• **OBJECTIVE**
Starting at the first line of the data, please print exactly those lines through the one that holds "scene.render.engine = 'CYCLES';", omitting every picture.

• **DATASET CONTENT**
_ _ _ _ _ _ _

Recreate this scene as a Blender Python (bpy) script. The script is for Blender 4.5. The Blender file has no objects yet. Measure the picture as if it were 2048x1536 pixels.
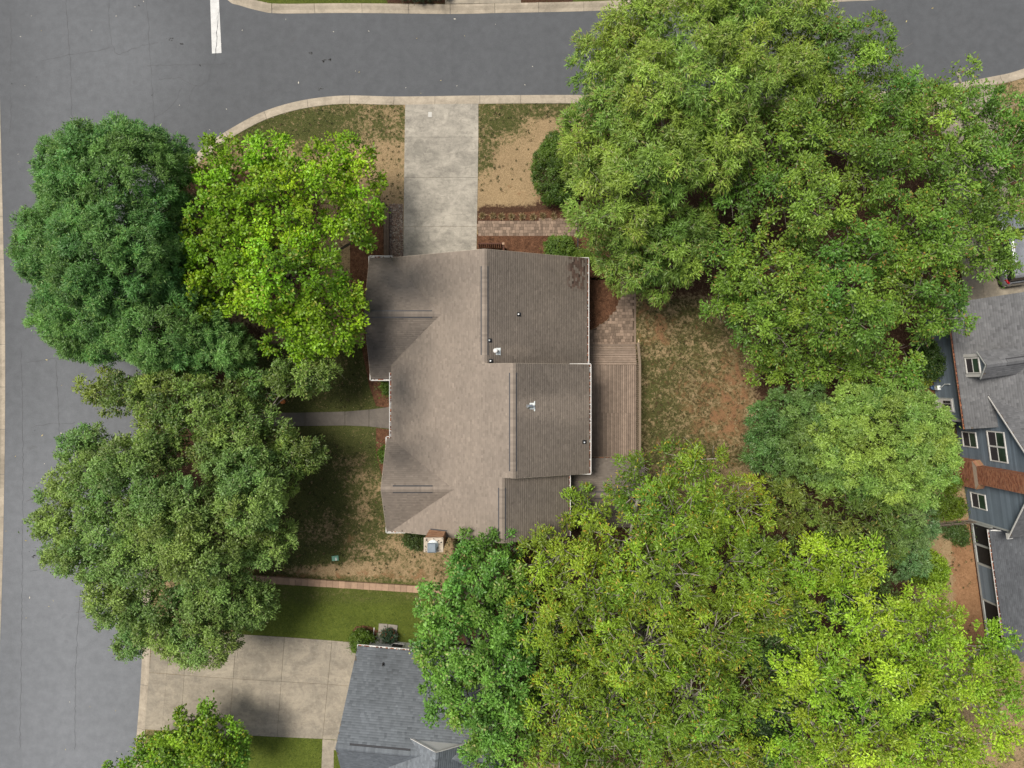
import bpy, math, random
import numpy as np
from mathutils import Vector, Matrix
random.seed(7); rng = np.random.default_rng(11)
scene = bpy.context.scene
C = scene.collection

# ---------------------------------------------------------------- camera, sky, sun, exposure
H = 52.0                      # drone height above the street, metres
F = 1455.0                    # focal length in photograph pixels (photo is 2048 px wide)
cam = bpy.data.cameras.new('camera'); camo = bpy.data.objects.new('camera', cam); C.objects.link(camo)
cam.sensor_width = 36.0; cam.lens = 36.0 * F / 2048.0; cam.clip_end = 1000.0
camo.location = (0, 0, H); camo.rotation_euler = (0, 0, 0)
scene.camera = camo
SUN_EL, SUN_AZ = math.radians(66), math.radians(-62)       # azimuth measured from +Y towards +X
world = bpy.data.worlds.new('World'); scene.world = world; world.use_nodes = True
wn = world.node_tree.nodes; wl = world.node_tree.links
sky = wn.new('ShaderNodeTexSky'); sky.sky_type = 'NISHITA'; sky.sun_disc = False
sky.sun_elevation = SUN_EL; sky.sun_rotation = SUN_AZ; sky.dust_density = 3.0; sky.air_density = 1.0; sky.ozone_density = 1.0
hs = wn.new('ShaderNodeHueSaturation'); hs.inputs['Saturation'].default_value = .42      # high thin overcast: paler than a clear sky
wl.new(sky.outputs[0], hs.inputs['Color']); wl.new(hs.outputs[0], wn['Background'].inputs[0]); wn['Background'].inputs[1].default_value = 0.072
sun = bpy.data.lights.new('sun', 'SUN'); suno = bpy.data.objects.new('sun', sun); C.objects.link(suno)
sun.energy = 2.4; sun.angle = math.radians(20); sun.color = (1.0, 0.93, 0.82)
sdir = Vector((math.sin(SUN_AZ)*math.cos(SUN_EL), math.cos(SUN_AZ)*math.cos(SUN_EL), math.sin(SUN_EL)))
suno.rotation_euler = sdir.to_track_quat('Z', 'Y').to_euler(); suno.location = (0, 0, 60)
vs = scene.view_settings; vs.view_transform = 'Standard'; vs.look = 'None'; vs.gamma = 1.0; vs.use_curve_mapping = False
vs.exposure = 0.82
scene.render.engine = 'CYCLES'; scene.cycles.max_bounces = 6

# ---------------------------------------------------------------- helpers
def P(px, py, z=0.0):
    """world point at height z seen at photograph pixel px,py"""
    k = (H - z) / F
    return Vector(((px - 1024) * k, -(py - 768) * k, z))

def tag(o, label=None, cat=None, group=None, kind=None):
    if label: o['label'] = label
    if cat: o['category'] = cat
    if group: o['group'] = group
    if kind: o['kind'] = kind
    return o

def empty(name, loc=(0, 0, 0), rz=0.0):
    o = bpy.data.objects.new(name, None); C.objects.link(o); o.location = loc; o.rotation_euler = (0, 0, rz)
    o.empty_display_size = 0.3
    return o

def link(name, me, mat, parent=None):
    o = bpy.data.objects.new(name, me); C.objects.link(o)
    if mat is not None and len(me.materials) == 0: me.materials.append(mat)
    if parent is not None: o.parent = parent
    return o

def np_mesh(name, V, Fc, col=None, smooth=False):
    """V (n,3); Fc (m,3) or (m,4) int; col (m,3) per face colour"""
    V = np.asarray(V, np.float32); Fc = np.asarray(Fc, np.int32)
    me = bpy.data.meshes.new(name)
    m, k = Fc.shape
    me.vertices.add(len(V)); me.vertices.foreach_set('co', V.ravel())
    me.loops.add(m*k); me.loops.foreach_set('vertex_index', Fc.ravel())
    me.polygons.add(m); me.polygons.foreach_set('loop_start', np.arange(0, m*k, k, dtype=np.int32))
    if smooth: me.polygons.foreach_set('use_smooth', np.ones(m, bool))
    if col is not None:
        a = me.attributes.new('Col', 'FLOAT_COLOR', 'FACE')
        c4 = np.ones((m, 4), np.float32); c4[:, :3] = col
        a.data.foreach_set('color', c4.ravel())
    me.update(calc_edges=True)
    return me

class MB:
    """collects shapes and links them as one mesh"""
    def __init__(s): s.v = []; s.f = []; s.c = []; s.M = None
    def add(s, vs, fs, col=None):
        b = len(s.v)
        if s.M is not None: vs = [s.M @ Vector(p) for p in vs]
        s.v += [tuple(p) for p in vs]; s.f += [tuple(i + b for i in f) for f in fs]; s.c += [col or (1, 1, 1)] * len(fs)
    def box(s, lo, hi, col=None):
        x0, y0, z0 = lo; x1, y1, z1 = hi
        s.add([(x0,y0,z0),(x1,y0,z0),(x1,y1,z0),(x0,y1,z0),(x0,y0,z1),(x1,y0,z1),(x1,y1,z1),(x0,y1,z1)],
              [(3,2,1,0),(4,5,6,7),(0,1,5,4),(1,2,6,5),(2,3,7,6),(3,0,4,7)], col)
    def cbox(s, c, sx, sy, sz, rz=0.0, col=None):
        co, si = math.cos(rz), math.sin(rz); vs = []
        for dz in (-sz/2, sz/2):
            for dx, dy in ((-sx/2,-sy/2),(sx/2,-sy/2),(sx/2,sy/2),(-sx/2,sy/2)):
                vs.append((c[0]+dx*co-dy*si, c[1]+dx*si+dy*co, c[2]+dz))
        s.add(vs, [(3,2,1,0),(4,5,6,7),(0,1,5,4),(1,2,6,5),(2,3,7,6),(3,0,4,7)], col)
    def bar(s, a, b, w, h, col=None):
        """rectangular bar from a to b, w wide sideways, h high"""
        a = Vector(a); b = Vector(b); d = (b-a).normalized()
        sd = d.cross(Vector((0,0,1)))
        sd = Vector((1,0,0)) if sd.length < 1e-4 else sd.normalized()
        up = sd.cross(d)
        vs = [p + sd*i*w/2 + up*j*h/2 for p in (a, b) for i, j in ((-1,-1),(1,-1),(1,1),(-1,1))]
        s.add(vs, [(0,1,2,3),(7,6,5,4),(0,4,5,1),(1,5,6,2),(2,6,7,3),(3,7,4,0)], col)
    def prism(s, poly, z0, z1, col=None):
        n = len(poly); vs = [(p[0],p[1],z0) for p in poly] + [(p[0],p[1],z1) for p in poly]
        s.add(vs, [tuple(range(n-1,-1,-1)), tuple(range(n,2*n))] + [(i,(i+1)%n,n+(i+1)%n,n+i) for i in range(n)], col)
    def loft(s, rings, cap=True, col=None):
        n = len(rings[0]); vs = [p for r in rings for p in r]; fs = []
        for k in range(len(rings)-1):
            for i in range(n): fs.append((k*n+i, k*n+(i+1)%n, (k+1)*n+(i+1)%n, (k+1)*n+i))
        if cap: fs += [tuple(range(n-1,-1,-1)), tuple(range((len(rings)-1)*n, len(rings)*n))]
        s.add(vs, fs, col)
    def tube(s, pts, rad, n=6, col=None):
        pts = [Vector(p) for p in pts]; rings = []
        for i, p in enumerate(pts):
            d = (pts[min(i+1,len(pts)-1)] - pts[max(i-1,0)]).normalized()
            x = d.cross(Vector((0.13,0.21,1)) if abs(d.z) < .95 else Vector((1,0,0))).normalized(); y = d.cross(x)
            r = rad[i] if hasattr(rad, '__len__') else rad
            rings.append([p + x*r*math.cos(2*math.pi*k/n) + y*r*math.sin(2*math.pi*k/n) for k in range(n)])
        s.loft(rings, True, col)
    def lathe(s, c, prof, n=12, col=None):
        rings = [[(c[0]+r*math.cos(2*math.pi*k/n), c[1]+r*math.sin(2*math.pi*k/n), c[2]+z) for k in range(n)] for r, z in prof]
        s.loft(rings, True, col)
    def mesh(s, name, smooth=False, bevel=0):
        me = bpy.data.meshes.new(name); me.from_pydata(s.v, [], s.f)
        a = me.attributes.new('Col', 'FLOAT_COLOR', 'FACE')
        c4 = np.ones((len(s.f), 4), np.float32); c4[:, :3] = s.c
        a.data.foreach_set('color', c4.ravel())
        if smooth: me.polygons.foreach_set('use_smooth', np.ones(len(me.polygons), bool))
        me.update(); return me
    def build(s, name, mat, parent=None, smooth=False):
        return link(name, s.mesh(name, smooth), mat, parent)

def copy_tree(o, parent=None):
    c = o.copy(); C.objects.link(c)
    if parent is not None: c.parent = parent
    for ch in list(o.children): copy_tree(ch, c)
    return c

def vnoise(x, y, scale, seed):
    """smooth value noise in [0,1]"""
    r = np.random.default_rng(seed); G = r.random((256, 256))
    u = np.asarray(x)/scale + 1000; v = np.asarray(y)/scale + 1000
    i = np.floor(u).astype(int); j = np.floor(v).astype(int); a = u-i; b = v-j
    a = a*a*(3-2*a); b = b*b*(3-2*b); i %= 256; j %= 256; i2 = (i+1) % 256; j2 = (j+1) % 256
    return (G[i,j]*(1-a)+G[i2,j]*a)*(1-b) + (G[i,j2]*(1-a)+G[i2,j2]*a)*b
def fbm(x, y, scale, seed): return .5*vnoise(x,y,scale,seed)+.3*vnoise(x,y,scale*.45,seed+1)+.2*vnoise(x,y,scale*.2,seed+2)

def inside(x, y, poly):
    r = np.zeros(np.shape(x), bool); n = len(poly)
    for i in range(n):
        x0, y0 = poly[i][0], poly[i][1]; x1, y1 = poly[(i+1)%n][0], poly[(i+1)%n][1]
        if y0 == y1: continue
        r ^= ((y0 > y) != (y1 > y)) & (x < (x1-x0)*(y-y0)/(y1-y0)+x0)
    return r

def smooth_line(pts, step=0.35):
    """Catmull-Rom through 2D/3D points, resampled evenly"""
    p = [Vector(q) for q in pts]; p = [2*p[0]-p[1]] + p + [2*p[-1]-p[-2]]; out = []
    for i in range(1, len(p)-2):
        n = max(2, int((p[i+1]-p[i]).length/step))
        for k in range(n):
            t = k/n; a, b, c, d = p[i-1], p[i], p[i+1], p[i+2]
            out.append(.5*((2*b)+(c-a)*t+(2*a-5*b+4*c-d)*t*t+(3*b-a-3*c+d)*t*t*t))
    out.append(p[-2]); return out

# ---------------------------------------------------------------- materials
def new_mat(name):
    m = bpy.data.materials.new(name); m.use_nodes = True
    nt = m.node_tree; b = nt.nodes['Principled BSDF']; return m, nt, b
def node(nt, t, **kw):
    n = nt.nodes.new(t)
    for k, v in kw.items(): setattr(n, k, v)
    return n
def noise(nt, scale, detail=4, rough=.6, vec=None, dist=0.0):
    n = node(nt, 'ShaderNodeTexNoise'); n.inputs['Scale'].default_value = scale; n.inputs['Detail'].default_value = detail
    n.inputs['Roughness'].default_value = rough; n.inputs['Distortion'].default_value = dist
    if vec is not None: nt.links.new(vec, n.inputs['Vector'])
    return n.outputs[0]
def worldpos(nt, scale=None):
    g = node(nt, 'ShaderNodeNewGeometry').outputs['Position']
    if scale is None: return g
    mp = node(nt, 'ShaderNodeMapping'); nt.links.new(g, mp.inputs[0]); mp.inputs['Scale'].default_value = scale
    return mp.outputs[0]
def ramp(nt, fac, stops, interp='LINEAR'):
    r = node(nt, 'ShaderNodeValToRGB'); r.color_ramp.interpolation = interp
    el = r.color_ramp.elements
    while len(el) < len(stops): el.new(.5)
    for e, (p, c) in zip(el, stops):
        e.position = p; e.color = (c, c, c, 1) if not hasattr(c, '__len__') else (*c, 1)
    nt.links.new(fac, r.inputs[0]); return r.outputs[0]
def mix(nt, fac, a, b, mode='MIX'):
    m = node(nt, 'ShaderNodeMix', data_type='RGBA', blend_type=mode)
    for s, v in ((0, fac), (6, a), (7, b)):
        if hasattr(v, 'is_linked') or isinstance(v, bpy.types.NodeSocket): nt.links.new(v, m.inputs[s])
        elif s == 0: m.inputs[0].default_value = v
        else: m.inputs[s].default_value = (*v, 1) if len(v) == 3 else v
    return m.outputs[2]
def math_(nt, op, a, b=None):
    m = node(nt, 'ShaderNodeMath', operation=op)
    for i, v in enumerate((a, b)):
        if v is None: continue
        if isinstance(v, bpy.types.NodeSocket): nt.links.new(v, m.inputs[i])
        else: m.inputs[i].default_value = v
    return m.outputs[0]
def bump(nt, b, h, strength=.3, dist=.02):
    n = node(nt, 'ShaderNodeBump'); n.inputs['Strength'].default_value = strength; n.inputs['Distance'].default_value = dist
    nt.links.new(h, n.inputs['Height']); nt.links.new(n.outputs[0], b.inputs['Normal'])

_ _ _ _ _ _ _

• **REPLY**
Recreate this scene as a Blender Python (bpy) script. The script is for Blender 4.5. The Blender file has no objects yet. Measure the picture as if it were 2048x1536 pixels.
import bpy, math, random
import numpy as np
from mathutils import Vector, Matrix
random.seed(7); rng = np.random.default_rng(11)
scene = bpy.context.scene
C = scene.collection

# ---------------------------------------------------------------- camera, sky, sun, exposure
H = 52.0                      # drone height above the street, metres
F = 1455.0                    # focal length in photograph pixels (photo is 2048 px wide)
cam = bpy.data.cameras.new('camera'); camo = bpy.data.objects.new('camera', cam); C.objects.link(camo)
cam.sensor_width = 36.0; cam.lens = 36.0 * F / 2048.0; cam.clip_end = 1000.0
camo.location = (0, 0, H); camo.rotation_euler = (0, 0, 0)
scene.camera = camo
SUN_EL, SUN_AZ = math.radians(66), math.radians(-62)       # azimuth measured from +Y towards +X
world = bpy.data.worlds.new('World'); scene.world = world; world.use_nodes = True
wn = world.node_tree.nodes; wl = world.node_tree.links
sky = wn.new('ShaderNodeTexSky'); sky.sky_type = 'NISHITA'; sky.sun_disc = False
sky.sun_elevation = SUN_EL; sky.sun_rotation = SUN_AZ; sky.dust_density = 3.0; sky.air_density = 1.0; sky.ozone_density = 1.0
hs = wn.new('ShaderNodeHueSaturation'); hs.inputs['Saturation'].default_value = .42      # high thin overcast: paler than a clear sky
wl.new(sky.outputs[0], hs.inputs['Color']); wl.new(hs.outputs[0], wn['Background'].inputs[0]); wn['Background'].inputs[1].default_value = 0.072
sun = bpy.data.lights.new('sun', 'SUN'); suno = bpy.data.objects.new('sun', sun); C.objects.link(suno)
sun.energy = 2.4; sun.angle = math.radians(20); sun.color = (1.0, 0.93, 0.82)
sdir = Vector((math.sin(SUN_AZ)*math.cos(SUN_EL), math.cos(SUN_AZ)*math.cos(SUN_EL), math.sin(SUN_EL)))
suno.rotation_euler = sdir.to_track_quat('Z', 'Y').to_euler(); suno.location = (0, 0, 60)
vs = scene.view_settings; vs.view_transform = 'Standard'; vs.look = 'None'; vs.gamma = 1.0; vs.use_curve_mapping = False
vs.exposure = 0.82
scene.render.engine = 'CYCLES'; scene.cycles.max_bounces = 6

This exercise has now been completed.